しかしこのことは誤りであったとはいわないまでも不適切であったというべきであり、海洋そのものを人類の活動の場として、正面から社会科学的に取り上げる必要があると思う。グローバル化の中で世界がますます一体化しつつある現在、国家という枠組みを越えて地球をみるとき、地表の70%以上を占める海それ自体として正面から取り上げて、人間社会にとってのその意味と役割とを科学的に研究する必要性が増している。

海洋に関する社会科学も、いろいろな面から考えられる。すなわち海洋政治学、海洋経済学等である。

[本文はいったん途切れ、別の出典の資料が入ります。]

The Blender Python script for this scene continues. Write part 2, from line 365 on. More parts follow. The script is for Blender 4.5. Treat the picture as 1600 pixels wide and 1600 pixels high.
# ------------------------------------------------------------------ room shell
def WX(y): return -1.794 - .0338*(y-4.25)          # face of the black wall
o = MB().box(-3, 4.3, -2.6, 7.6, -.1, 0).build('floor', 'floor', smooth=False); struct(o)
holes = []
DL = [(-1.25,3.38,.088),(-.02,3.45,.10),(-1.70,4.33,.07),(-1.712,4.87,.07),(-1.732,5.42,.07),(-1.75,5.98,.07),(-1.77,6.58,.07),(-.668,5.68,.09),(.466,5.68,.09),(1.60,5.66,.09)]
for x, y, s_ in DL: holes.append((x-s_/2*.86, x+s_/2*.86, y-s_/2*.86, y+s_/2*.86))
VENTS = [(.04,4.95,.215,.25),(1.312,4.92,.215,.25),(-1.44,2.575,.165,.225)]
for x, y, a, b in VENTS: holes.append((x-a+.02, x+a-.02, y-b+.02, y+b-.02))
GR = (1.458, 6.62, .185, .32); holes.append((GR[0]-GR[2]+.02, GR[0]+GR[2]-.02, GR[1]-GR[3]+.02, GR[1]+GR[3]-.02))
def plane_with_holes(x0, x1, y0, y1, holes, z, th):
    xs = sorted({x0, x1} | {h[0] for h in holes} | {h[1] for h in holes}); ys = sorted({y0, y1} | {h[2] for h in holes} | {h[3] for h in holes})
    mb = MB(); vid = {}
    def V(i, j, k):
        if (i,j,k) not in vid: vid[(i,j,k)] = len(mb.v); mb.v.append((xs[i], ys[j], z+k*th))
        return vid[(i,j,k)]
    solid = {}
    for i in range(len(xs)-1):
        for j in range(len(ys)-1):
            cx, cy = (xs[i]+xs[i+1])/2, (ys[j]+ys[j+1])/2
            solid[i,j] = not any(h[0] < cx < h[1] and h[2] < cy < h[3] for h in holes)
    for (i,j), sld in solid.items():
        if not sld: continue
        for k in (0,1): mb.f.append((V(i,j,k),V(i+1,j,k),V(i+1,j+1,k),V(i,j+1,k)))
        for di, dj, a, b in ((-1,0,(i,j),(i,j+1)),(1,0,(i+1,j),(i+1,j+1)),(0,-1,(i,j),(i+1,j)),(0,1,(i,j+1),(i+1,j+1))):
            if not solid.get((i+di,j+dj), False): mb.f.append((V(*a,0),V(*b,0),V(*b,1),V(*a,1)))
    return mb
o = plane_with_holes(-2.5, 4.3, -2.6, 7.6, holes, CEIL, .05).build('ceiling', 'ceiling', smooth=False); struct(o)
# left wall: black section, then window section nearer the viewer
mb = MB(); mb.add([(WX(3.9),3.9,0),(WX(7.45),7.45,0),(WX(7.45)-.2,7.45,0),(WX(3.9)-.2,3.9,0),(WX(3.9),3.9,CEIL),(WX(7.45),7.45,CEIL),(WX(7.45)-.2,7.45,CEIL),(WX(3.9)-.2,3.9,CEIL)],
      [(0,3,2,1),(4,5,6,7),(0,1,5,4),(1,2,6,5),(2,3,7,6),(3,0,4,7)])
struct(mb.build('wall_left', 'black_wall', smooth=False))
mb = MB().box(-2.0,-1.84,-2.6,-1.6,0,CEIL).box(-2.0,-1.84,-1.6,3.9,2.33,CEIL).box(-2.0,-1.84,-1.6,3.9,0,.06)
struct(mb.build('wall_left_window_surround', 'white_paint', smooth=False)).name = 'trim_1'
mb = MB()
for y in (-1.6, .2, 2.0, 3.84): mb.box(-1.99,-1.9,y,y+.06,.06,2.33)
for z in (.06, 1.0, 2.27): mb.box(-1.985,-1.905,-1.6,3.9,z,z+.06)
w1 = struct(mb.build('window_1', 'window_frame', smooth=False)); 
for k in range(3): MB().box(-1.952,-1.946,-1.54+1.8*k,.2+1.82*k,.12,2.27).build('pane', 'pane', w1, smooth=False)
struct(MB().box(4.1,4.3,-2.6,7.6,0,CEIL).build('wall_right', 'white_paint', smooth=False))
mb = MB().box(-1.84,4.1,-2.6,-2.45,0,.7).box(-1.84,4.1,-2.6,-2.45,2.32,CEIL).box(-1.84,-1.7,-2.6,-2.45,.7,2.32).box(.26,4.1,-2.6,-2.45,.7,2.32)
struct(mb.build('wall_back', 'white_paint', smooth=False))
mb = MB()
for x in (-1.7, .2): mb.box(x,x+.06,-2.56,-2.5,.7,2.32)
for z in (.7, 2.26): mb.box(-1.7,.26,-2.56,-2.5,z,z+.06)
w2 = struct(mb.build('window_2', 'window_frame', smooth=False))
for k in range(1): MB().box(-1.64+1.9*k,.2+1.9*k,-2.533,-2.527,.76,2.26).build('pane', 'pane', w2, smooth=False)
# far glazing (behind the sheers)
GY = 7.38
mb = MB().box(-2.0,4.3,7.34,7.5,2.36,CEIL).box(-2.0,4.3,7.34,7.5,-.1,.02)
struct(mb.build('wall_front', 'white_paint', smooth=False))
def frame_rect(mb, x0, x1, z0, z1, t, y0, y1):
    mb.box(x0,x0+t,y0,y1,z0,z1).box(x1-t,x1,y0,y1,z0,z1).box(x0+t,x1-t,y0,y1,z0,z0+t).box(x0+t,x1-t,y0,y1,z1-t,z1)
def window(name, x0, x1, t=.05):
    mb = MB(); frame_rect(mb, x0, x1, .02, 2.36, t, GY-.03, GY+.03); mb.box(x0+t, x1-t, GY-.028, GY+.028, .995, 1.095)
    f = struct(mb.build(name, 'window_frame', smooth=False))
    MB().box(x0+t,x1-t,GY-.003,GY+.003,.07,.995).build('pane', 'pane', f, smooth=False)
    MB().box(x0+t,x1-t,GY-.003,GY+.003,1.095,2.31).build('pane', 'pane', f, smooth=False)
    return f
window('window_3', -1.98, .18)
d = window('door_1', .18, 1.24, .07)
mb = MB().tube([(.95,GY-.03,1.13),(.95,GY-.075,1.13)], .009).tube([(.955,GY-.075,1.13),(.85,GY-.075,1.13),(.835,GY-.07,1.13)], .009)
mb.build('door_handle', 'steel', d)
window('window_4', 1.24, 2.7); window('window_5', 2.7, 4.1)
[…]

海洋は古くから人々の交渉の場であり、また勢力争いの場であった。古くから海洋勢力と陸上勢力とは政治的覇権を求めて争った。海のギリシャと陸のペルシャ、海のフェニキア、カルタゴと陸のローマ、海のイギリスと陸のフランス等はそれぞれの時代における西ヨーロッパの覇権、そしてヨーロッパ内における覇権国の地位は海洋を支配することによって獲得された。「7つの海」を支配したイギリスは「Pax Britanica」を確立し、世界にまたがる大英帝国を建設することができた。イギリスに代わったアメリカも、太平洋、大西洋を支配して超大国としての地位を得て、大陸帝国としてのソ連と対抗し、冷戦で勝つことができた。「海を制するものは世界を支配する」というのは少なくとも近代においては、真理であった。現在、空の交通の発展に伴い、海の重要性は忘れられようとしている。しかし冷戦が終結した後新しい世界情勢の中で、世界政治における海洋の意義を軽視してはならない。新しい時代に向かって世界政治における海洋についての展望を開かねばならない。

海洋は古くから交易の通路として、人々と人々、国と国とを隔てるものであると同時にまた結びつける場でもあった。人間の国際的な交通の比重が海から空へ移った現在合でも、物資の運搬、交易路としての海洋の重要性は少なくなっていないのみか、技術の発達とともにその重要性は増している。海路の船による運搬が、陸路や況や空路による運搬に比べてはるかにコストが低いことは今も昔も代わりはない。そして技術の発達による、その速度、確実性、安全性ははるかに増大して、今や大洋も内海のようになっている。